La mise en œuvre des énergies renouvelables commencera par l’énergie solaire : de grandes nappes véritables « champs » de panneaux solaires, couvriront pour l’essentiel les espaces culturels et partiellement quelques terrasses. Seront explorés les systèmes d’échanges thermiques avec l’eau et la géothermie.
Le PLU actuel est évidemment conduit à évoluer, mais la première étape d’étude utilisera une large partie des surfaces légalement constructibles pour ne rien retarder. La préfiguration du jardin est également une idée à réaliser le plus rapidement possible avec Michel Desvigne, les actuels architectes de l’enveloppe adapteront leurs études aux évolutions du projet.

 

Les études écologiques seront de nature à préciser la densité.

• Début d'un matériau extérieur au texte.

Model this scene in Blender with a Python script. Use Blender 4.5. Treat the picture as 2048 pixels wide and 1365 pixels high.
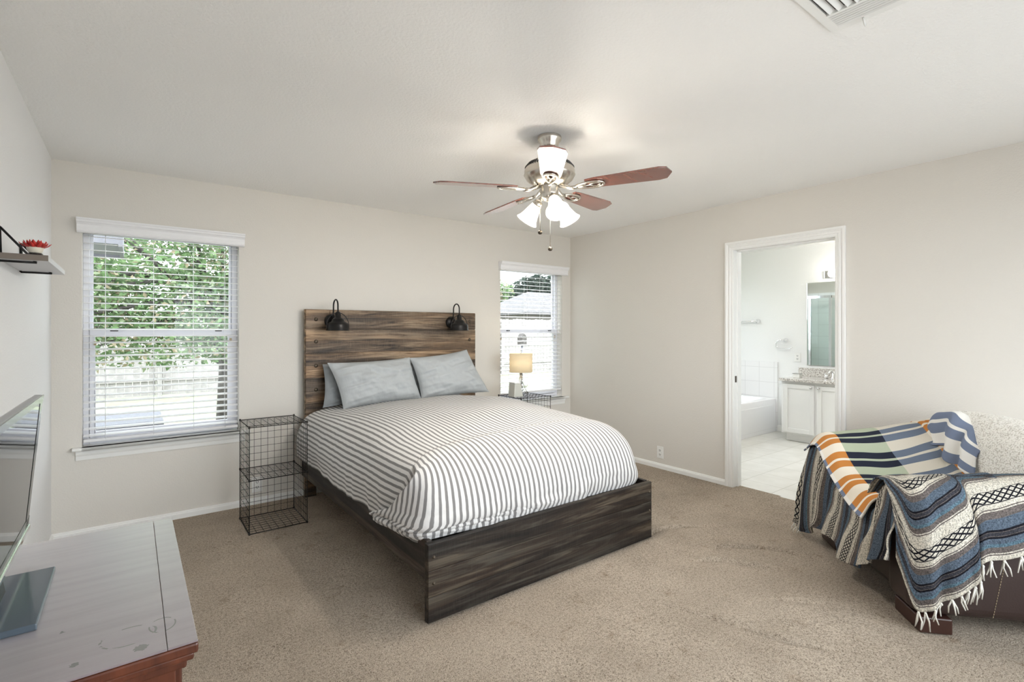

Du point de vue du développement durable si l’île est desservie par ARC, le métro parisien et les tramways, il est souhaitable de positionner à proximité des gares les activités qui seraient de nature à réduire les déplacements.
Seule l’étude écologique à l’échelle du Grand Paris nous permettra de connaître les chiffres. La réalité de la construction d’un grand éco-quartier conduit à des évaluations de coût intégrant la notion de coût global (coût de construction + coût de gestion + coût social). Cette notion vitale pour atteindre les objectifs durables permettra d’une part, de situer l’équilibre financier de l’opération, d’autre part, d’intéresser les développeurs et les acquéreurs.

 

Cette démarche à la fois pragmatique, ambitieuse mais réaliste veut permettre à tous les responsables politiques, administratifs, culturels et techniques de pouvoir revendiquer clairement et fièrement des objectifs et des stratégies en accord avec la situation historique.